I mean, technically there are not many defences to assault. You don't get charged with assault for taking someone in a headlock who's threatening someone else, because that's defence of another, but the trouble is those things don't generally have application to children. We're still talking about a form of restraint for a reason to do with the way people live in their homes. And there is the conundrum: how do you take the defences, and
they're well established, that apply outside and say it applies to the relationship between a parent and child inside a house?

I think you've hit it on the button. The crucial question is going to be, child hitting another child - grab the child and take it away, that's not assault. Child causing pandemonium, screaming its head off and threatening its own stability. You couldn't possibly be charged with assault for taking that child to another room provided it's reasonable force. That's not discipline, that's control.

It's the point at which it moves to discipline that I think the law has no answer at present. Because if you can't smack a child, what can you do by way of discipline to say 'you're behaving very badly, I do not like your language, you're going to go and sit in that room there!'

'I'm not going!'

'Right, I'm going to pick you up and put you in there'.

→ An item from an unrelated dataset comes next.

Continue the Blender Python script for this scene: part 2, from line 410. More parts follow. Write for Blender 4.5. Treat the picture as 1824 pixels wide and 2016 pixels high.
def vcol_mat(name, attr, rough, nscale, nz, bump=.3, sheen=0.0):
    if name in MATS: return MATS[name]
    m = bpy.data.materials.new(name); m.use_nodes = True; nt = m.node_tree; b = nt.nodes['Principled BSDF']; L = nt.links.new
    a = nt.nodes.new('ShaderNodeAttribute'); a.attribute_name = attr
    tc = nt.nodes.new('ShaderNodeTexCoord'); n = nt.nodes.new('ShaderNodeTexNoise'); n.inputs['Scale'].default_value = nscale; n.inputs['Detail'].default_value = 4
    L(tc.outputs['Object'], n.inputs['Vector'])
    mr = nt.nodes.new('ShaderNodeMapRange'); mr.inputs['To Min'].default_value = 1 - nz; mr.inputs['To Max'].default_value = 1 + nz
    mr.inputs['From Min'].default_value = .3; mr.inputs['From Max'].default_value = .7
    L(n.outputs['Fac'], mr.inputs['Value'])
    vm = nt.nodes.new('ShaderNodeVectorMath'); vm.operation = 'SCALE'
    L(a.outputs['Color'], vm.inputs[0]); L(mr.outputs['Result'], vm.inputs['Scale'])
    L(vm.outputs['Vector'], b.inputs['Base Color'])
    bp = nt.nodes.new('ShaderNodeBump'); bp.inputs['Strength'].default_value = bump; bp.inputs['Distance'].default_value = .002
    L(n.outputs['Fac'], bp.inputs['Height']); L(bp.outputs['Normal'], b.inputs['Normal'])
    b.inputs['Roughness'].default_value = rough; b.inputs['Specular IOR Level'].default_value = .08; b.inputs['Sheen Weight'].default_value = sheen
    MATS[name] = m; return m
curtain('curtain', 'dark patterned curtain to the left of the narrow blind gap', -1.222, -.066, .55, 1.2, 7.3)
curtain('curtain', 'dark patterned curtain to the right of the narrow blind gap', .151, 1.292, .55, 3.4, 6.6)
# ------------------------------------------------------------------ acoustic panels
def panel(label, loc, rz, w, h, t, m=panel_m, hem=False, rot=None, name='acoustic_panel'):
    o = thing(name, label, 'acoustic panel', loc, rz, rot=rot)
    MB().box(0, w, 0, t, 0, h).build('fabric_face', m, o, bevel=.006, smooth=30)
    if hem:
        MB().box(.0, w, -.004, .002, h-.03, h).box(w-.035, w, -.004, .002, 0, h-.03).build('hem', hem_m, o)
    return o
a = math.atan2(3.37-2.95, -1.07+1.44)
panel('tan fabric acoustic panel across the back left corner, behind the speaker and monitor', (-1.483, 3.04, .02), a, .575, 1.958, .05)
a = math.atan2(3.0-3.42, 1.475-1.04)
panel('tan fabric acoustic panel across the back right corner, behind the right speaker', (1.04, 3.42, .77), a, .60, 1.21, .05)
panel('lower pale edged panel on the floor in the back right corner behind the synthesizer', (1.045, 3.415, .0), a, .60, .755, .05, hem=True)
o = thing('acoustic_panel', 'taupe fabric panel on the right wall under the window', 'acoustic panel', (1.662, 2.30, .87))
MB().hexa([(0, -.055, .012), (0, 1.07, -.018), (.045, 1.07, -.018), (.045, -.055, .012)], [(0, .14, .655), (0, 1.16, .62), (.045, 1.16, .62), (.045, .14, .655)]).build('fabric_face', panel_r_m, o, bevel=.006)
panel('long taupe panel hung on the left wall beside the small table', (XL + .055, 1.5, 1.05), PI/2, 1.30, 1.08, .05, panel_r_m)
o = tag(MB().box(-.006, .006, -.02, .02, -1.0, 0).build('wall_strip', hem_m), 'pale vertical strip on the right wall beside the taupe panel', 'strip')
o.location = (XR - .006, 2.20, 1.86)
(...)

That's technically an assault. What's the warrant for it? We have no statutory defence to it.

On the other hand there is a tremendous amount of common sense in the police and the courts, so you're not going to see thousands of parents prosecuted for this. But yes there will be test cases, and the law will evolve.


IN SUMMARY, MAIN LEGAL POINTS:
A simple smack would definitely be a prima facie assault.
Touching a child for any disciplinary purpose, such as forcing them into time out, would definitely be a prima facie assault.

Touching a child for the purposes of his or her own safety, or the safety of others, or the safety of property, would be authorized by s41 and s48 of the Crimes Act, and therefore not an assault

Queens counciWhile police would have a 'discretion' as to whether to charge, in practice many police stations are already calling in CYF, who take a blanket "no smacking' approach and would be within their powers to remove children from parents, even if insufficient evidence existed to convict.